DATA IN THIS EXERCISE:

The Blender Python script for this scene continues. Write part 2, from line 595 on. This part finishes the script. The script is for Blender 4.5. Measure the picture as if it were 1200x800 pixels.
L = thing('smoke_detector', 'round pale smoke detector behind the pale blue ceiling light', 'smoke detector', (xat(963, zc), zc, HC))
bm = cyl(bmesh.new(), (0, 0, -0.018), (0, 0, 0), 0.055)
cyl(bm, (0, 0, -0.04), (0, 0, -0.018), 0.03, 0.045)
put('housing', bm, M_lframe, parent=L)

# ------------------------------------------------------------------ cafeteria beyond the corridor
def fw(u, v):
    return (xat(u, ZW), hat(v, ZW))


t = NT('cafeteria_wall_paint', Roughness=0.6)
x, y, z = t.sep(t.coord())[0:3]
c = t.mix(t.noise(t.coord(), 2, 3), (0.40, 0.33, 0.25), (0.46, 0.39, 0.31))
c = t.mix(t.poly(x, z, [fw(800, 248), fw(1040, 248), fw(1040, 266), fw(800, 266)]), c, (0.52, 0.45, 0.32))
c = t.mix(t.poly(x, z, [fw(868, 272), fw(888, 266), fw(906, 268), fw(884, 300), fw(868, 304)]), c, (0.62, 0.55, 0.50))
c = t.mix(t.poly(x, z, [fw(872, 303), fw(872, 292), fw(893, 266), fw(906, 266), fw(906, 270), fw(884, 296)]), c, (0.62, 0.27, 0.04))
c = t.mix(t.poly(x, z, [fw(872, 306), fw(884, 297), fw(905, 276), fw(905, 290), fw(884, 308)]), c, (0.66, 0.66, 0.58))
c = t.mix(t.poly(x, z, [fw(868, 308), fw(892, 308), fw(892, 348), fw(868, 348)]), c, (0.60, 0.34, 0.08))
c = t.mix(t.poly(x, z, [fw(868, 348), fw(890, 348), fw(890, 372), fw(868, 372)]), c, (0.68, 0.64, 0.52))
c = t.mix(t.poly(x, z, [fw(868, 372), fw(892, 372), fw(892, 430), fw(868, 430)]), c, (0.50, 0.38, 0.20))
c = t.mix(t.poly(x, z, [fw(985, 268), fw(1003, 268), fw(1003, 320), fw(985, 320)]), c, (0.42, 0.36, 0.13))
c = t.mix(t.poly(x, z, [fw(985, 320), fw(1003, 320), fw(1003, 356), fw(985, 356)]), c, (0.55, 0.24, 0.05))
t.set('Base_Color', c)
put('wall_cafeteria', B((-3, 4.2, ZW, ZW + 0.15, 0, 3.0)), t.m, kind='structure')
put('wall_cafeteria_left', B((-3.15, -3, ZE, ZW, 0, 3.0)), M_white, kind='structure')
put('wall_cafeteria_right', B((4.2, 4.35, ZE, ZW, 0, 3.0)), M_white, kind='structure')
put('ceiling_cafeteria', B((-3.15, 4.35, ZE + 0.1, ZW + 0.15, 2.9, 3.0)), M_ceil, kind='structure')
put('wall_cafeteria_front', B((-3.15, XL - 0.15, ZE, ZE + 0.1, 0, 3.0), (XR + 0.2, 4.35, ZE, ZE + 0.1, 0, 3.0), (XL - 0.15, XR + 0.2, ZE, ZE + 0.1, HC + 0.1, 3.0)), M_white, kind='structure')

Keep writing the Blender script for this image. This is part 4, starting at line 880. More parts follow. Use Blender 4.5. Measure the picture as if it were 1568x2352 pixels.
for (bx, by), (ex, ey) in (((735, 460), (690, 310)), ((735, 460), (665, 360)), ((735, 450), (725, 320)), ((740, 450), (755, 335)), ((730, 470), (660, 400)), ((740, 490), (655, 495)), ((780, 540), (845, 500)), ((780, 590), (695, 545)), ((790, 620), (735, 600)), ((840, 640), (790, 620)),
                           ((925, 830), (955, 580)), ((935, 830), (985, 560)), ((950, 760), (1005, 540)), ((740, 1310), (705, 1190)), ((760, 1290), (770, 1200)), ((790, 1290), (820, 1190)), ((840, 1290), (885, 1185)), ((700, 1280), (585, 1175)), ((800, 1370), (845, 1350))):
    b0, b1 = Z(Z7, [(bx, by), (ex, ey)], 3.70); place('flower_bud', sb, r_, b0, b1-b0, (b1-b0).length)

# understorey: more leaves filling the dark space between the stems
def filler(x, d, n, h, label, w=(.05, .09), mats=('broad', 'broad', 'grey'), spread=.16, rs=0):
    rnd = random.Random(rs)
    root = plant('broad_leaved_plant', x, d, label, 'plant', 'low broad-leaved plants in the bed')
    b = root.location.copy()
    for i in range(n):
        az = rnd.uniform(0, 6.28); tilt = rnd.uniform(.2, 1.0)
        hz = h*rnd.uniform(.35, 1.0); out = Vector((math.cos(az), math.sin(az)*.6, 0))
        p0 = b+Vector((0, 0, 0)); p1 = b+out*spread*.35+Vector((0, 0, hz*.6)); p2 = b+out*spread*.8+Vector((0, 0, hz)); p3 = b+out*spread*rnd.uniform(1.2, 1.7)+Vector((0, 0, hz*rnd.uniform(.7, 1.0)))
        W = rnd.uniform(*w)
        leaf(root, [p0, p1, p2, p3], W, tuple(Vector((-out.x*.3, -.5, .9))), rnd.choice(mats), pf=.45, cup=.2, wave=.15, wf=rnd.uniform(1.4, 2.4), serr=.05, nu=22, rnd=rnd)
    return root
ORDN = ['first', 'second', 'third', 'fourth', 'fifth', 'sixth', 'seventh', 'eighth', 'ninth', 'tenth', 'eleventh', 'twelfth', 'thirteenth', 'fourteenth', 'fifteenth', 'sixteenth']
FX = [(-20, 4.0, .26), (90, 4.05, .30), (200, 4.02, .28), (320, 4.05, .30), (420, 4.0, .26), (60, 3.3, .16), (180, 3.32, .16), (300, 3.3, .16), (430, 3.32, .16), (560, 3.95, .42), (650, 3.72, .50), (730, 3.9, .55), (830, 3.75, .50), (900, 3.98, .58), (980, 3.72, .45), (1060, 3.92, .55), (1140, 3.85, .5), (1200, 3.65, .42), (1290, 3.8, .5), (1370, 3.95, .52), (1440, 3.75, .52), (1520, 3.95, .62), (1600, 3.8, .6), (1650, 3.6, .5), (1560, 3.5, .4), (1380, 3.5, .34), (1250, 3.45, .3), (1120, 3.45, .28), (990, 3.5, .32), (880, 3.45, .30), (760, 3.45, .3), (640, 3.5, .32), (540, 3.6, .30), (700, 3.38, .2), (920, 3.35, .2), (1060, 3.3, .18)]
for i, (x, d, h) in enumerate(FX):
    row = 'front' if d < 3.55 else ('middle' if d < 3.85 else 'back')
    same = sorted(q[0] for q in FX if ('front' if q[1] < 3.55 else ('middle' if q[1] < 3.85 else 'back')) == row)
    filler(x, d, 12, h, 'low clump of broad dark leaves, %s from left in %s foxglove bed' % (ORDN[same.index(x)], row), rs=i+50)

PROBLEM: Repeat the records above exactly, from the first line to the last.

CORRECT RESPONSE:
The Blender Python script for this scene continues. Write part 2, from line 595 on. This part finishes the script. The script is for Blender 4.5. Measure the picture as if it were 1200x800 pixels.
L = thing('smoke_detector', 'round pale smoke detector behind the pale blue ceiling light', 'smoke detector', (xat(963, zc), zc, HC))
bm = cyl(bmesh.new(), (0, 0, -0.018), (0, 0, 0), 0.055)
cyl(bm, (0, 0, -0.04), (0, 0, -0.018), 0.03, 0.045)
put('housing', bm, M_lframe, parent=L)

# ------------------------------------------------------------------ cafeteria beyond the corridor
def fw(u, v):
    return (xat(u, ZW), hat(v, ZW))


t = NT('cafeteria_wall_paint', Roughness=0.6)
x, y, z = t.sep(t.coord())[0:3]
c = t.mix(t.noise(t.coord(), 2, 3), (0.40, 0.33, 0.25), (0.46, 0.39, 0.31))
c = t.mix(t.poly(x, z, [fw(800, 248), fw(1040, 248), fw(1040, 266), fw(800, 266)]), c, (0.52, 0.45, 0.32))
c = t.mix(t.poly(x, z, [fw(868, 272), fw(888, 266), fw(906, 268), fw(884, 300), fw(868, 304)]), c, (0.62, 0.55, 0.50))
c = t.mix(t.poly(x, z, [fw(872, 303), fw(872, 292), fw(893, 266), fw(906, 266), fw(906, 270), fw(884, 296)]), c, (0.62, 0.27, 0.04))
c = t.mix(t.poly(x, z, [fw(872, 306), fw(884, 297), fw(905, 276), fw(905, 290), fw(884, 308)]), c, (0.66, 0.66, 0.58))
c = t.mix(t.poly(x, z, [fw(868, 308), fw(892, 308), fw(892, 348), fw(868, 348)]), c, (0.60, 0.34, 0.08))
c = t.mix(t.poly(x, z, [fw(868, 348), fw(890, 348), fw(890, 372), fw(868, 372)]), c, (0.68, 0.64, 0.52))
c = t.mix(t.poly(x, z, [fw(868, 372), fw(892, 372), fw(892, 430), fw(868, 430)]), c, (0.50, 0.38, 0.20))
c = t.mix(t.poly(x, z, [fw(985, 268), fw(1003, 268), fw(1003, 320), fw(985, 320)]), c, (0.42, 0.36, 0.13))
c = t.mix(t.poly(x, z, [fw(985, 320), fw(1003, 320), fw(1003, 356), fw(985, 356)]), c, (0.55, 0.24, 0.05))
t.set('Base_Color', c)
put('wall_cafeteria', B((-3, 4.2, ZW, ZW + 0.15, 0, 3.0)), t.m, kind='structure')
put('wall_cafeteria_left', B((-3.15, -3, ZE, ZW, 0, 3.0)), M_white, kind='structure')
put('wall_cafeteria_right', B((4.2, 4.35, ZE, ZW, 0, 3.0)), M_white, kind='structure')
put('ceiling_cafeteria', B((-3.15, 4.35, ZE + 0.1, ZW + 0.15, 2.9, 3.0)), M_ceil, kind='structure')
put('wall_cafeteria_front', B((-3.15, XL - 0.15, ZE, ZE + 0.1, 0, 3.0), (XR + 0.2, 4.35, ZE, ZE + 0.1, 0, 3.0), (XL - 0.15, XR + 0.2, ZE, ZE + 0.1, HC + 0.1, 3.0)), M_white, kind='structure')

Keep writing the Blender script for this image. This is part 4, starting at line 880. More parts follow. Use Blender 4.5. Measure the picture as if it were 1568x2352 pixels.
for (bx, by), (ex, ey) in (((735, 460), (690, 310)), ((735, 460), (665, 360)), ((735, 450), (725, 320)), ((740, 450), (755, 335)), ((730, 470), (660, 400)), ((740, 490), (655, 495)), ((780, 540), (845, 500)), ((780, 590), (695, 545)), ((790, 620), (735, 600)), ((840, 640), (790, 620)),
                           ((925, 830), (955, 580)), ((935, 830), (985, 560)), ((950, 760), (1005, 540)), ((740, 1310), (705, 1190)), ((760, 1290), (770, 1200)), ((790, 1290), (820, 1190)), ((840, 1290), (885, 1185)), ((700, 1280), (585, 1175)), ((800, 1370), (845, 1350))):
    b0, b1 = Z(Z7, [(bx, by), (ex, ey)], 3.70); place('flower_bud', sb, r_, b0, b1-b0, (b1-b0).length)

# understorey: more leaves filling the dark space between the stems
def filler(x, d, n, h, label, w=(.05, .09), mats=('broad', 'broad', 'grey'), spread=.16, rs=0):
    rnd = random.Random(rs)
    root = plant('broad_leaved_plant', x, d, label, 'plant', 'low broad-leaved plants in the bed')
    b = root.location.copy()
    for i in range(n):
        az = rnd.uniform(0, 6.28); tilt = rnd.uniform(.2, 1.0)
        hz = h*rnd.uniform(.35, 1.0); out = Vector((math.cos(az), math.sin(az)*.6, 0))
        p0 = b+Vector((0, 0, 0)); p1 = b+out*spread*.35+Vector((0, 0, hz*.6)); p2 = b+out*spread*.8+Vector((0, 0, hz)); p3 = b+out*spread*rnd.uniform(1.2, 1.7)+Vector((0, 0, hz*rnd.uniform(.7, 1.0)))
        W = rnd.uniform(*w)
        leaf(root, [p0, p1, p2, p3], W, tuple(Vector((-out.x*.3, -.5, .9))), rnd.choice(mats), pf=.45, cup=.2, wave=.15, wf=rnd.uniform(1.4, 2.4), serr=.05, nu=22, rnd=rnd)
    return root
ORDN = ['first', 'second', 'third', 'fourth', 'fifth', 'sixth', 'seventh', 'eighth', 'ninth', 'tenth', 'eleventh', 'twelfth', 'thirteenth', 'fourteenth', 'fifteenth', 'sixteenth']
FX = [(-20, 4.0, .26), (90, 4.05, .30), (200, 4.02, .28), (320, 4.05, .30), (420, 4.0, .26), (60, 3.3, .16), (180, 3.32, .16), (300, 3.3, .16), (430, 3.32, .16), (560, 3.95, .42), (650, 3.72, .50), (730, 3.9, .55), (830, 3.75, .50), (900, 3.98, .58), (980, 3.72, .45), (1060, 3.92, .55), (1140, 3.85, .5), (1200, 3.65, .42), (1290, 3.8, .5), (1370, 3.95, .52), (1440, 3.75, .52), (1520, 3.95, .62), (1600, 3.8, .6), (1650, 3.6, .5), (1560, 3.5, .4), (1380, 3.5, .34), (1250, 3.45, .3), (1120, 3.45, .28), (990, 3.5, .32), (880, 3.45, .30), (760, 3.45, .3), (640, 3.5, .32), (540, 3.6, .30), (700, 3.38, .2), (920, 3.35, .2), (1060, 3.3, .18)]
for i, (x, d, h) in enumerate(FX):
    row = 'front' if d < 3.55 else ('middle' if d < 3.85 else 'back')
    same = sorted(q[0] for q in FX if ('front' if q[1] < 3.55 else ('middle' if q[1] < 3.85 else 'back')) == row)
    filler(x, d, 12, h, 'low clump of broad dark leaves, %s from left in %s foxglove bed' % (ORDN[same.index(x)], row), rs=i+50)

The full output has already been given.